*RECORDED DATA*:
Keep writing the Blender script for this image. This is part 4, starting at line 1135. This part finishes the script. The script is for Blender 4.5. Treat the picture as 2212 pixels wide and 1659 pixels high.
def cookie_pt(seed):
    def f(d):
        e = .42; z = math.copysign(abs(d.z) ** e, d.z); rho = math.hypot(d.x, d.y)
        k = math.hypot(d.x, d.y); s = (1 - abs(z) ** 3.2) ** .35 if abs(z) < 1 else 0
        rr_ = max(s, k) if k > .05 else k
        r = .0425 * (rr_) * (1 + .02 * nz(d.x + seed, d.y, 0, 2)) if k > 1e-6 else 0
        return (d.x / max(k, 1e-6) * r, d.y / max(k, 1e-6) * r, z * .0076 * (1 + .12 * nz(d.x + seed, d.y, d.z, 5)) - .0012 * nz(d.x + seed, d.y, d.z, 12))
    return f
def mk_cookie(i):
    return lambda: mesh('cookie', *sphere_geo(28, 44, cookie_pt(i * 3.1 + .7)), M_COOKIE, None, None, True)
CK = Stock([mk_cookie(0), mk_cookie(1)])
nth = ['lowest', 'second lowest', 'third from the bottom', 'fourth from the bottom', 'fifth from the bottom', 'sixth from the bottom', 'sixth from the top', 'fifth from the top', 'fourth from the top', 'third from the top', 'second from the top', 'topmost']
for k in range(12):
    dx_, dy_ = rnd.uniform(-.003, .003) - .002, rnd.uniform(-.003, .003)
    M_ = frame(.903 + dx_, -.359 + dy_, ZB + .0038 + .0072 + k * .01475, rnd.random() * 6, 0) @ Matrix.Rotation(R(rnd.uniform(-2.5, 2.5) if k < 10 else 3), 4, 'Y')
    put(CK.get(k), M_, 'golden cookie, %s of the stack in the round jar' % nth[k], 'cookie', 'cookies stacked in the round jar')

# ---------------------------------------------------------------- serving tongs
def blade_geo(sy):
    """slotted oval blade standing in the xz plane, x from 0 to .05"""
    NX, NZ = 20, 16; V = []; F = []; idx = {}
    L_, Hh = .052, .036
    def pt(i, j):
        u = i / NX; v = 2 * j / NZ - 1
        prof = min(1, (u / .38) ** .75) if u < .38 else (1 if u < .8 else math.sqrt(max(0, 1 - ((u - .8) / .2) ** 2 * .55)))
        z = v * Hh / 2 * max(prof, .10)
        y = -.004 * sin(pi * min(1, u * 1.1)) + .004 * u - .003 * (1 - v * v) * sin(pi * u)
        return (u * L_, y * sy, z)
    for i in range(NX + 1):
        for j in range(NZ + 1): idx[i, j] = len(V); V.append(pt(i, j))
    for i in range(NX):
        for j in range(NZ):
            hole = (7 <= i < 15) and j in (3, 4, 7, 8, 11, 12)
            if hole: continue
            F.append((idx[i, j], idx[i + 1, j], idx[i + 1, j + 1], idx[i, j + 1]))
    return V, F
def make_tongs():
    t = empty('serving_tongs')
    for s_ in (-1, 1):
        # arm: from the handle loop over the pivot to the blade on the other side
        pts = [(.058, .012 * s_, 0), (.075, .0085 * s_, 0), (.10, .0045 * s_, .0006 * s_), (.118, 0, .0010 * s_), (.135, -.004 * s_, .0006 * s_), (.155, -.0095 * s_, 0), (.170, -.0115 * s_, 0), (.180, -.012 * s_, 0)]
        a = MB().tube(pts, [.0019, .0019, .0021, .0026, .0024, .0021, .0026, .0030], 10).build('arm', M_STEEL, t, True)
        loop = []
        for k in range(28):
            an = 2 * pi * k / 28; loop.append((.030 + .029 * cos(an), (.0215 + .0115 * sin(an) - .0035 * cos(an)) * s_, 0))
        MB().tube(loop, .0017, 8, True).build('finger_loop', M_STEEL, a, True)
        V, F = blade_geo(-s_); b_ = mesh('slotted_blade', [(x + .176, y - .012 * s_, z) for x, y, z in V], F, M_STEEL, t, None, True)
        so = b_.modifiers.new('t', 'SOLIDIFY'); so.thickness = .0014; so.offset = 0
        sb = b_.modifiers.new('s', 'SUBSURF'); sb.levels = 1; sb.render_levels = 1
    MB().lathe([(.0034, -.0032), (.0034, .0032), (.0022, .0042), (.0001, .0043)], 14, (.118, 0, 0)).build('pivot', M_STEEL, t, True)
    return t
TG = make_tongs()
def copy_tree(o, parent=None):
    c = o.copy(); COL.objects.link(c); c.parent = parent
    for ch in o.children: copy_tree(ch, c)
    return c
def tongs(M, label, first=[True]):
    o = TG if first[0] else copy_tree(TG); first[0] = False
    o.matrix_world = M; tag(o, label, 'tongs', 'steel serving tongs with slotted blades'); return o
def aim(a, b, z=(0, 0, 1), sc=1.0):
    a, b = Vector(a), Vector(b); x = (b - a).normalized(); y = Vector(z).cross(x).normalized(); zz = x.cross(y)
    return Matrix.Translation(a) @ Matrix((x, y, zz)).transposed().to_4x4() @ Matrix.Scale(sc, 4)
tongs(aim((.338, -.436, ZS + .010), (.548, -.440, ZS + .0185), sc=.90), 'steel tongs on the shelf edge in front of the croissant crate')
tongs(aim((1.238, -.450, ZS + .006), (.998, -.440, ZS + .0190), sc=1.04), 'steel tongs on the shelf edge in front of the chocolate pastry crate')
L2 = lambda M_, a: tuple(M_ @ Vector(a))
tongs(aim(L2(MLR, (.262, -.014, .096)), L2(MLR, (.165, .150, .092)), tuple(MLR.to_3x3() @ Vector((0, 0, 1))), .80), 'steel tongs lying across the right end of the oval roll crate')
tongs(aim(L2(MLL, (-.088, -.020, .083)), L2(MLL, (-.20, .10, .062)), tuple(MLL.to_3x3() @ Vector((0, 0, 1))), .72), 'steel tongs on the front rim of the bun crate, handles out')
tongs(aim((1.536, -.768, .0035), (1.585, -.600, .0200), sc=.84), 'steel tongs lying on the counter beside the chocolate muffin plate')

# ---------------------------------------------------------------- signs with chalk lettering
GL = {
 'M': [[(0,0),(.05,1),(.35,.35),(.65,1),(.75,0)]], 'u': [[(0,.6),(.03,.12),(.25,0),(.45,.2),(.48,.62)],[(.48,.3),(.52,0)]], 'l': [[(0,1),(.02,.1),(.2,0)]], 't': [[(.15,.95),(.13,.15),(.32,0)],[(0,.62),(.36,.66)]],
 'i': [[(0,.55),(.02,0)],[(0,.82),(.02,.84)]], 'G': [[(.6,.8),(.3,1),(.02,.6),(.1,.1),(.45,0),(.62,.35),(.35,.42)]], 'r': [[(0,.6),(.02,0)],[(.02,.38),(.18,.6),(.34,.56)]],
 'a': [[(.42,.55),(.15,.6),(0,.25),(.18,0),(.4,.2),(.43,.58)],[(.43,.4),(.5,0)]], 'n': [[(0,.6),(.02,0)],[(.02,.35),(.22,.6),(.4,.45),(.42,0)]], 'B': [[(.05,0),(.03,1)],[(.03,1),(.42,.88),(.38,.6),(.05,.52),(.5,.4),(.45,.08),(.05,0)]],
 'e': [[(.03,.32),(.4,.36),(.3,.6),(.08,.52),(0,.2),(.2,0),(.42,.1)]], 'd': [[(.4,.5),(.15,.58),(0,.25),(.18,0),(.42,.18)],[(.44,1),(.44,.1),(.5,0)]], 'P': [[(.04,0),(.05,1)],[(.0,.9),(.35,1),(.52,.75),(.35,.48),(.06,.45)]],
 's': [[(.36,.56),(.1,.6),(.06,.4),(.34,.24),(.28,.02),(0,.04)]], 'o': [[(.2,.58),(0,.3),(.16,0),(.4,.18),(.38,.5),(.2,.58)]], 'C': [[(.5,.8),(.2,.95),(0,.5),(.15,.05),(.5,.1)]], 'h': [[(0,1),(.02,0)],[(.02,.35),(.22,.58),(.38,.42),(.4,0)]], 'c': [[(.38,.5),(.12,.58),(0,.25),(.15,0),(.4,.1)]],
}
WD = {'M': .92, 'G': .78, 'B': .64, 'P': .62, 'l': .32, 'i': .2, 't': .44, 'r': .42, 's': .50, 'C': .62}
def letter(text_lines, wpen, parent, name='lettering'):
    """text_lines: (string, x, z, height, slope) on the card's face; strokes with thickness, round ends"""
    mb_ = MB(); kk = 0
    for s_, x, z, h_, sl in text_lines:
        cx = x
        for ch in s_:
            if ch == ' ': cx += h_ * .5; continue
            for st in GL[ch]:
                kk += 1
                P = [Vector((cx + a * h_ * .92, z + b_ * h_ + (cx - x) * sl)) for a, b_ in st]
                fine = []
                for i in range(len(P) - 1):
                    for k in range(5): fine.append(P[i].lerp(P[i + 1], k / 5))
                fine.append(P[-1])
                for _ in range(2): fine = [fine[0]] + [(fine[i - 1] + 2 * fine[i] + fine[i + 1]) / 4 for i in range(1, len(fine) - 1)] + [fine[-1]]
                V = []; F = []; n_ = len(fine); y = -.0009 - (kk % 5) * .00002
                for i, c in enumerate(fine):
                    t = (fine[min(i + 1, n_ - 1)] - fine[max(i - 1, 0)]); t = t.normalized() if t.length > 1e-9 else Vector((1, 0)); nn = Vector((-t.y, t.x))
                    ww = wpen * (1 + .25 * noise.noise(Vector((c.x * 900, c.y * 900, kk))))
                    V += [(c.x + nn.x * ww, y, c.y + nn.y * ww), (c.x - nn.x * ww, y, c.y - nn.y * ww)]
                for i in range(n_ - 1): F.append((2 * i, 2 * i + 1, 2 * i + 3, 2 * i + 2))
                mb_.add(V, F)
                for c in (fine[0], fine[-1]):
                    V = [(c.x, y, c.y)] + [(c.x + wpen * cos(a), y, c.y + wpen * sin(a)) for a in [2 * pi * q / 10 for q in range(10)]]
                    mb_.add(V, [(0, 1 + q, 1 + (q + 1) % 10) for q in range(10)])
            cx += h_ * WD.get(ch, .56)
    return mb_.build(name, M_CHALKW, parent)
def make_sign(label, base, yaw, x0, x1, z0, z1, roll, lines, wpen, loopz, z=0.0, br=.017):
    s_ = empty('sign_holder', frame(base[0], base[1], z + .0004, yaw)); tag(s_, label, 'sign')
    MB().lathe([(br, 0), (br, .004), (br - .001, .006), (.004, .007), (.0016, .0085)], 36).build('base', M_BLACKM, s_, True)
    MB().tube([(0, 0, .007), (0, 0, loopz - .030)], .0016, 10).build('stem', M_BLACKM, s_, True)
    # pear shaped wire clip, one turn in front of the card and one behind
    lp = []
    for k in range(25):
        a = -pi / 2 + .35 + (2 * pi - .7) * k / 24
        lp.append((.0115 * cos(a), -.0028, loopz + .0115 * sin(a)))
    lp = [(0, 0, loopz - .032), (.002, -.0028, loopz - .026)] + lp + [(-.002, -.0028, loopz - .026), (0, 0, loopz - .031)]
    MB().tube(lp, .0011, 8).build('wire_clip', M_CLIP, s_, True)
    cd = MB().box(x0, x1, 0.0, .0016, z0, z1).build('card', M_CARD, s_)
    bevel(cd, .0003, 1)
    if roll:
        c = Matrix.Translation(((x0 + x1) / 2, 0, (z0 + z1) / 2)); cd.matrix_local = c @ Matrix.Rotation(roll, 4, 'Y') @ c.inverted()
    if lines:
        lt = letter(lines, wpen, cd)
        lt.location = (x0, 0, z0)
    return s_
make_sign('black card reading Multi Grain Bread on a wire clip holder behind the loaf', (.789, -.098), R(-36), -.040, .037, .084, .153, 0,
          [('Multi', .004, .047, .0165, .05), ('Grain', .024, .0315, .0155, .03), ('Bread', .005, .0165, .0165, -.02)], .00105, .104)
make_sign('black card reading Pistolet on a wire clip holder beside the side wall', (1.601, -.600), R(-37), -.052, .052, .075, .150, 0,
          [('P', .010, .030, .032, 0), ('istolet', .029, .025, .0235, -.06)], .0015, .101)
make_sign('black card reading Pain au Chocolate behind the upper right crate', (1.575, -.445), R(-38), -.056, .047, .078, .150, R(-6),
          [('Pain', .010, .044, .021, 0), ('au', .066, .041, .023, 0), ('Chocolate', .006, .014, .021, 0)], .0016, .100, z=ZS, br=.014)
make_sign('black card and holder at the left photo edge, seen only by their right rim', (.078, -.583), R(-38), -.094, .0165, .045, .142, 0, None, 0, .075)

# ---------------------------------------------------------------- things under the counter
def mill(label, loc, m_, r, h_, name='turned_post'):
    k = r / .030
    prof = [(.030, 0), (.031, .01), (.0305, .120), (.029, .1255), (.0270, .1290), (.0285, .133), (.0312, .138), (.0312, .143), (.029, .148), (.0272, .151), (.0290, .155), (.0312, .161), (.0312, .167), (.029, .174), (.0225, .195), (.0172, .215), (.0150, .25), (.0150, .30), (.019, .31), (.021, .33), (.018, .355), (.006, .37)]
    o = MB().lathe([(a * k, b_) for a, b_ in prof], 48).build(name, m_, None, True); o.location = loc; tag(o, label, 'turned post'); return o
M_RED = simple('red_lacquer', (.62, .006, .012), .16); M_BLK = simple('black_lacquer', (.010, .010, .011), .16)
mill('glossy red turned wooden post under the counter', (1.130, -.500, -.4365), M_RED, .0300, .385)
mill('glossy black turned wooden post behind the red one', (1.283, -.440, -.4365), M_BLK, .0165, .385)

*STATED PROBLEM*:
From the opening line of the data above through the line that contains "put(CK.get(k), M_, 'golden", please print each line as it stands and only those lines.

*WRITTEN ANSWER*:
Keep writing the Blender script for this image. This is part 4, starting at line 1135. This part finishes the script. The script is for Blender 4.5. Treat the picture as 2212 pixels wide and 1659 pixels high.
def cookie_pt(seed):
    def f(d):
        e = .42; z = math.copysign(abs(d.z) ** e, d.z); rho = math.hypot(d.x, d.y)
        k = math.hypot(d.x, d.y); s = (1 - abs(z) ** 3.2) ** .35 if abs(z) < 1 else 0
        rr_ = max(s, k) if k > .05 else k
        r = .0425 * (rr_) * (1 + .02 * nz(d.x + seed, d.y, 0, 2)) if k > 1e-6 else 0
        return (d.x / max(k, 1e-6) * r, d.y / max(k, 1e-6) * r, z * .0076 * (1 + .12 * nz(d.x + seed, d.y, d.z, 5)) - .0012 * nz(d.x + seed, d.y, d.z, 12))
    return f
def mk_cookie(i):
    return lambda: mesh('cookie', *sphere_geo(28, 44, cookie_pt(i * 3.1 + .7)), M_COOKIE, None, None, True)
CK = Stock([mk_cookie(0), mk_cookie(1)])
nth = ['lowest', 'second lowest', 'third from the bottom', 'fourth from the bottom', 'fifth from the bottom', 'sixth from the bottom', 'sixth from the top', 'fifth from the top', 'fourth from the top', 'third from the top', 'second from the top', 'topmost']
for k in range(12):
    dx_, dy_ = rnd.uniform(-.003, .003) - .002, rnd.uniform(-.003, .003)
    M_ = frame(.903 + dx_, -.359 + dy_, ZB + .0038 + .0072 + k * .01475, rnd.random() * 6, 0) @ Matrix.Rotation(R(rnd.uniform(-2.5, 2.5) if k < 10 else 3), 4, 'Y')
    put(CK.get(k), M_, 'golden cookie, %s of the stack in the round jar' % nth[k], 'cookie', 'cookies stacked in the round jar')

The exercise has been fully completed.